Divan edebiyatında “didaktik (öğretici) şiir” çığırını açmıştır. Şiirlerinde heyecan ve duygu öğelerine az yer vermiş; toplum düzensizliklerini, hayatın kişiyi kötülüklere götüren yönlerini göstermeye çalışmış; din, ahlak ve töreyle ilgili öğütler vermiştir. Şiirlerinde hikmetli sözlere, atasözlerine yer vermiştir. Şiiri düşüncelerini anlatmada bir araç olarak görmüştür. Dili devrine göre oldukça sade, üslubu sağlam ve akıcıdır. Oğluna yazdığı nasihatlerden oluşan “Hayriye” ve bir aşk macerasını anlattığı “Hayrabat” adlı iki mesnevisi vardır.

Nabi Eserleri:

-Divan

-Hayriye: Ahlaki ve didaktik bir mesnevidir.

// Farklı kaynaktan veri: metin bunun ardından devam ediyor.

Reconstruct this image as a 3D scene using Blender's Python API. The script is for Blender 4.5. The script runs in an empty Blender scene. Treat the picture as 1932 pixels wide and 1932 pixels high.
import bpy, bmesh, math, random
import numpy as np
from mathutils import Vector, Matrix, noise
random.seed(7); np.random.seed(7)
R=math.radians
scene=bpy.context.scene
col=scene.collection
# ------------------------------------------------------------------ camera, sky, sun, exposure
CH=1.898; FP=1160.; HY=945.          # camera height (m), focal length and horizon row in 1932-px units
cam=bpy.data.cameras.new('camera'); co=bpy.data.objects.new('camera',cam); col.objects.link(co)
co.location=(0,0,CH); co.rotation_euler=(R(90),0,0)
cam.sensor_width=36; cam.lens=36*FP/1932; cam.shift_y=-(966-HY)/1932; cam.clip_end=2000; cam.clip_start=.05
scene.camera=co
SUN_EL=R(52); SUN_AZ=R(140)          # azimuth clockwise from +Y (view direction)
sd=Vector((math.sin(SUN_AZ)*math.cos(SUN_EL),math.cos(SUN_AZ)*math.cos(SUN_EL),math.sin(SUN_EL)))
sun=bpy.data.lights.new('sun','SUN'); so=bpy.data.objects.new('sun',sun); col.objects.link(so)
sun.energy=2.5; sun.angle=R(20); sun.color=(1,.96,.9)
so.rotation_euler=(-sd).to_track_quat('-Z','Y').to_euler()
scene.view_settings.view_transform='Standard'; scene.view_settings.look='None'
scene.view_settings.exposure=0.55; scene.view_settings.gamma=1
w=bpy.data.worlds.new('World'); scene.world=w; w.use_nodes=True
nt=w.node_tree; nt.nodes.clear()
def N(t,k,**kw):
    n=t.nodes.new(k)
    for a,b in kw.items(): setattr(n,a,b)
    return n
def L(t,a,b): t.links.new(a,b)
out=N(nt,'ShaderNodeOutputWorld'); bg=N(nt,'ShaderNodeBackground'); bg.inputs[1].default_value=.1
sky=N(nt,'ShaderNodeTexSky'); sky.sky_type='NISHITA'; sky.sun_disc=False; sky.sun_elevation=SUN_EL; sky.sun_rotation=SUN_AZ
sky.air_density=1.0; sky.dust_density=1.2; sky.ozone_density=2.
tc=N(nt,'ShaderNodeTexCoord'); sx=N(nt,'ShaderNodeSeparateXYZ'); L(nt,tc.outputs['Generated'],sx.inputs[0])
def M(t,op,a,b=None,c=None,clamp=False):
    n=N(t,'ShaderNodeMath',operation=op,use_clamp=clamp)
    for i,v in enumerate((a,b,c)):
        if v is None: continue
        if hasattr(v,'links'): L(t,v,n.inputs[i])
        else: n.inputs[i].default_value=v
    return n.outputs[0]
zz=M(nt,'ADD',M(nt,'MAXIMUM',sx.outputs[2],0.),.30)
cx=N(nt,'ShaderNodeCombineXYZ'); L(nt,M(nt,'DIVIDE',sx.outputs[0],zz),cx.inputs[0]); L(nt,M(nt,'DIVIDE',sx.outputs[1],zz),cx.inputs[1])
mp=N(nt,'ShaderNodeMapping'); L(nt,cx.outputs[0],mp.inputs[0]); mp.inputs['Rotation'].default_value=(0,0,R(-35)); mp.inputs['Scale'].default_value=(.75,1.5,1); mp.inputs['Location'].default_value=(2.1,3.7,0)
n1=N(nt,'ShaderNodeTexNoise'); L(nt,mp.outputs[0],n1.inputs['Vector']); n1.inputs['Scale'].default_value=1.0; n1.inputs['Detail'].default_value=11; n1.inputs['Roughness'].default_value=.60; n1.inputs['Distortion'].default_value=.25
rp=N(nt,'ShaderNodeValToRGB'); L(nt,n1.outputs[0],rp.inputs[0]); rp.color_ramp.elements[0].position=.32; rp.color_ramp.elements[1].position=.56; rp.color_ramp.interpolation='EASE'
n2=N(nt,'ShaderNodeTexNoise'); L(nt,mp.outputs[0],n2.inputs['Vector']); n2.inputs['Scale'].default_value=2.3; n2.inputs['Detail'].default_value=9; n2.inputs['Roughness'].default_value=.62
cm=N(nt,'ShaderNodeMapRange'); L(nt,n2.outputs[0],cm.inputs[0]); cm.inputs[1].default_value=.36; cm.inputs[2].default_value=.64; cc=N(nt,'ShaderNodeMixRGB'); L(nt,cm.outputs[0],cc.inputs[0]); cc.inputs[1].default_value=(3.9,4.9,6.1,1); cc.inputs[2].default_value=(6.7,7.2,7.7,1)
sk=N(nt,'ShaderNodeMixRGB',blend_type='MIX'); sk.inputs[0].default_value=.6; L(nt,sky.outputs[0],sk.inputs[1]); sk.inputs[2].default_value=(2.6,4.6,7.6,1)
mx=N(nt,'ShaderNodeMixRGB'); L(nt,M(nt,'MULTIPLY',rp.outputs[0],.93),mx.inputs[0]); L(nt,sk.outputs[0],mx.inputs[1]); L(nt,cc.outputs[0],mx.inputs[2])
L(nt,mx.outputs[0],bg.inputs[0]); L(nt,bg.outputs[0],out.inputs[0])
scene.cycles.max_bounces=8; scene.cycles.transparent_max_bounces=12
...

-Hayrabat: Bir aşk macerasını anlatan mesnevidir. ? Tuhfetü’l -Haremeyn: Hac yolculuğu anlatılır.

-Münşeat: Mektuplardan oluşur.

NEDİM (?- 1730)

Lale Devri’nin coşkun, aşk, zevk ve neşe şairidir. Edebiyatımızda “mahallileşme akımını” başlatmıştır, İstanbul’u ve İstanbul Türkçesini, gerçek yaşamı ve dış dünyada gözlemlenebilen gerçek doğayı şiire getirmiştir. Aşk, şarap, tabiat, hayattan zevk alma şiirlerinin başlıca konularıdır. Şiirlerinde dini ve tasavvufi konulara hiç yer vermemiştir. Kullandığı dil, açık, yalın ve ahenklidir. Edebiyatımızda şarkı türünün en önemli ismidir. Şiirlerini “Divan”ında toplamıştır.

ŞEYH GALİP (1759 – 1799)

Divan edebiyatının son büyük şairidir. Galata Mevlevihanesi’nin şeyhidir, mutasavvıftır. Süslü ve çeşitli söz sanatlarıyla yüklü, ağır bir dili vardır. Divan şiirinin geleneklerine bağlı kalmakla beraber kendine özgü bir şiir havası da oluşturmuştur. Sebk-i Hindi (Hint üslubu) adı verilen üslubun edebiyatımızdaki temsilcisi olmuştur. Şiirlerinde sembolik anlatıma, soyut ve kapalı hayallere, mecazlara bolca yer vermiştir, ilahi aşkın peşinde koşan bir dervişin yaşamını konu edinen “Hüsn ü Aşk” adlı mesnevisi vardır.

Şeyh Galip Eserleri:

-Divan (Türkçe)

-Hüsn ü Aşk: Bir aşk hikâyesi gibi görünse de gerçekte, tasavvuf yoluna düşen ve Allah aşkına ulaşmak isteyen dervişin macerasını anlatan bir mesnevidir. Sembolik bir tarzda yazılmıştır.